Industry serves households. Without households, there are no end consumers. If all households were to cut their consumption of all goods and services by 10%, aggregate output (and industrial activity along with it) would also have to be cut by 10%, or businesses would be stuck with surplus goods that cannot be sold.

A household's ability to adjust its carbon footprint isn't limited simply to adjusting the thermostat or installing solar panels. Altering one's consumption patterns can lead to a large % reduction in a household's total CO2 footprint. This is particularly true in this affluent area, where much of our footprint is devoted to non-essential or luxury items -- stuff we don't really need, 4 vacations a year instead of just 1, a new car every 4 years instead of trying to get as much use out of a vehicle as possible, huge SUVs often driven without any accompanying passengers, lawn services that involve tons of chemicals produced via fossil fuels, high consumption of meat, excessive consumption of calories (obesity = more calories per day = more CO2), using furniture for just a few years and then tossing it to the curb, etc.

Long story short, I disagree with your view that households can have only a tiny impact on aggregate CO2 emissions.


The size of the problem is magnified even further if we get the basic math wrong. On this thread we have had people say something to the effect that (1) if every household reduced their footprint by 50% then it would have almost no aggregate impact and (2) that households can have little impact because residential energy emissions are a small fraction of total emissions.

Both of these lines of reasoning are flawed. In regard to idea (1) -- if each individual reduces their footprint by 50%, then the aggregate footprint is also cut by 50%. This is basic math -- the individual parts must sum to the whole.

In regard to idea (2), while emissions by industry are greater than residential emissions, households are the final destination of goods. Without household-level consumption, industry would have no buyers for its products. So if households reduce their consumption by X%, then industry must also reduce its production by X% or be faced with surplus goods and services than cannot be sold. It follows, therefore, that household-level consumption is the determinant of industrial production. If we consume less -- or consume products that are less CO2-intensive -- then it will have an impact on industry. Households and industry are not separate islands -- we are two sides of the same coin.

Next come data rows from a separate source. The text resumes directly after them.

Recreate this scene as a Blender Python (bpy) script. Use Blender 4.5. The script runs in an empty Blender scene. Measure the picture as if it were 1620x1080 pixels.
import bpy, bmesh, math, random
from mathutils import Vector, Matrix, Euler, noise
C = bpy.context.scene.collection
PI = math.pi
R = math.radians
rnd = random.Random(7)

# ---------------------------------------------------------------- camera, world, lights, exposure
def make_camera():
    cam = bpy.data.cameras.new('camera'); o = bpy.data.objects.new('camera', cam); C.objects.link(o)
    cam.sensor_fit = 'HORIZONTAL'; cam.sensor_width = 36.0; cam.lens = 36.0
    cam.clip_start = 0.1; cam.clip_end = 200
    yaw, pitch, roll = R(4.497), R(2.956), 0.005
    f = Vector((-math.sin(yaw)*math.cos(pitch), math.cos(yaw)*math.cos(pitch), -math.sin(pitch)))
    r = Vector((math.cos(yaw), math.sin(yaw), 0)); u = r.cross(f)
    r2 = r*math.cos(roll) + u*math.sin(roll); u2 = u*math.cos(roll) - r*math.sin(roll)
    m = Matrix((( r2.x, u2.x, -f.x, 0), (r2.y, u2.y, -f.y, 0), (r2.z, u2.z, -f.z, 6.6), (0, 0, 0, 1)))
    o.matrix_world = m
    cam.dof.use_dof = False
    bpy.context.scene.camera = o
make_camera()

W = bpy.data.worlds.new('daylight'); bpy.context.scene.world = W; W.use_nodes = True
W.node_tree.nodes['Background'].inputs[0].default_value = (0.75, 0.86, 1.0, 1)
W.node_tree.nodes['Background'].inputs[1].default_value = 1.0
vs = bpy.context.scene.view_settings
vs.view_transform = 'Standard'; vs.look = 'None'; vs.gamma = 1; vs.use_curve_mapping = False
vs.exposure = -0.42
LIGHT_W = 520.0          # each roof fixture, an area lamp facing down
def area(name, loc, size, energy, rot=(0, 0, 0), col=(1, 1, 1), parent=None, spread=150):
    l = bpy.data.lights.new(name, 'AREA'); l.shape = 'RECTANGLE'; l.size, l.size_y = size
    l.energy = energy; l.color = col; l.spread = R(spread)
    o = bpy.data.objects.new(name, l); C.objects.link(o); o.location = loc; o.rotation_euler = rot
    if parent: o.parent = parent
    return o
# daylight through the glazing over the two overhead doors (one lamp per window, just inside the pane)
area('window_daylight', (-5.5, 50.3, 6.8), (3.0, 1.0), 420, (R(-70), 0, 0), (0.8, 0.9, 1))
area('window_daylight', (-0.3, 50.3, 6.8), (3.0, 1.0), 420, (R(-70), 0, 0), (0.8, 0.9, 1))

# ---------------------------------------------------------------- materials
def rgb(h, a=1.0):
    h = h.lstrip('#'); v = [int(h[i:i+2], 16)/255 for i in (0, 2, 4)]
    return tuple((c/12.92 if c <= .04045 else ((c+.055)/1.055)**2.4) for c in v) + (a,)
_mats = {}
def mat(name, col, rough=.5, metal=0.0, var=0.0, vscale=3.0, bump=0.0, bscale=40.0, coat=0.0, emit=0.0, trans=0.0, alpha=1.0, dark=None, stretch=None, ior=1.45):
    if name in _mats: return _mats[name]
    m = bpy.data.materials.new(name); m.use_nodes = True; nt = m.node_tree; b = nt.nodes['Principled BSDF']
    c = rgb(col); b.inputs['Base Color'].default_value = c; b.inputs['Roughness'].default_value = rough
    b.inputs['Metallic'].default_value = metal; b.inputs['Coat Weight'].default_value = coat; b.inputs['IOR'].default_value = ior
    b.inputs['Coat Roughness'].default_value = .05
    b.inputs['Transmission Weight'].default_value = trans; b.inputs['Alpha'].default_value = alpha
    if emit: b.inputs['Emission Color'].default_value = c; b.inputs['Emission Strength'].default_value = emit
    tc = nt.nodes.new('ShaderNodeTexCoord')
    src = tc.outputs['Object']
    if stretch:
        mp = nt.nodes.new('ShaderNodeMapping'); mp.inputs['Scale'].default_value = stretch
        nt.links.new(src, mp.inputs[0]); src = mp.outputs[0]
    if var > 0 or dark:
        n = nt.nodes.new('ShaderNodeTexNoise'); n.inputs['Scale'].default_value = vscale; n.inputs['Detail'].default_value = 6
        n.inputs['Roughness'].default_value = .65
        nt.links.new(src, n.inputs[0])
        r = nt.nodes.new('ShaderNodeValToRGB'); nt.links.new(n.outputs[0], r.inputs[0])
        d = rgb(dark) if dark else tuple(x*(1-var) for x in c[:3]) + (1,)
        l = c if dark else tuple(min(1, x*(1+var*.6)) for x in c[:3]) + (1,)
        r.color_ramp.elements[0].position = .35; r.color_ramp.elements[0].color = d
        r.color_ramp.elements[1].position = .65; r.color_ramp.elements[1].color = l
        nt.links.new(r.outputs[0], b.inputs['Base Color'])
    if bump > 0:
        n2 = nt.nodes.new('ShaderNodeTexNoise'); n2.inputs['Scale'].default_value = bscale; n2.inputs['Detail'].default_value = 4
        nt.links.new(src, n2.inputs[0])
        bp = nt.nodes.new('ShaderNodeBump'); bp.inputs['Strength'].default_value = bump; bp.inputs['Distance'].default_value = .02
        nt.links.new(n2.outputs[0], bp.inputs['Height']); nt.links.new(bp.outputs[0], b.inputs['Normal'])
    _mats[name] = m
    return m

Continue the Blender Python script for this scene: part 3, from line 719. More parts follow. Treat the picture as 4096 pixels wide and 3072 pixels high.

So let's at least state the problem correctly. Households can indeed have a massive downward impact on CO2 emissions. Currently, in 2023, there aren't enough people and households taking action, but if this movement can continue to grow -- if each year, more and more households install solar panels, cut back excessive use of fossil fuels, reduce leisure activities that involve excessive CO2 emissions, etc -- then we can gradually begin to make a real dent in CO2 emissions. Yes, it may be too late to meet the Paris Accord target of 2 Celsius, but perhaps we can move fast enough to avoid an increase of 3C or 4C.


This is jibberish. If each individual in the country reduced by 50% the impact is not impactful. But each household would not do this because some already have and some will never so even if it was impactful it would not be. Also we will not consume less just more. No one will cut any activities. These are not the solutions we need. We will never get anywhere by cutting. We need a new approach. Science based that does not involve cutting. Maybe it is better battery technology. That is 25 years away but reachable.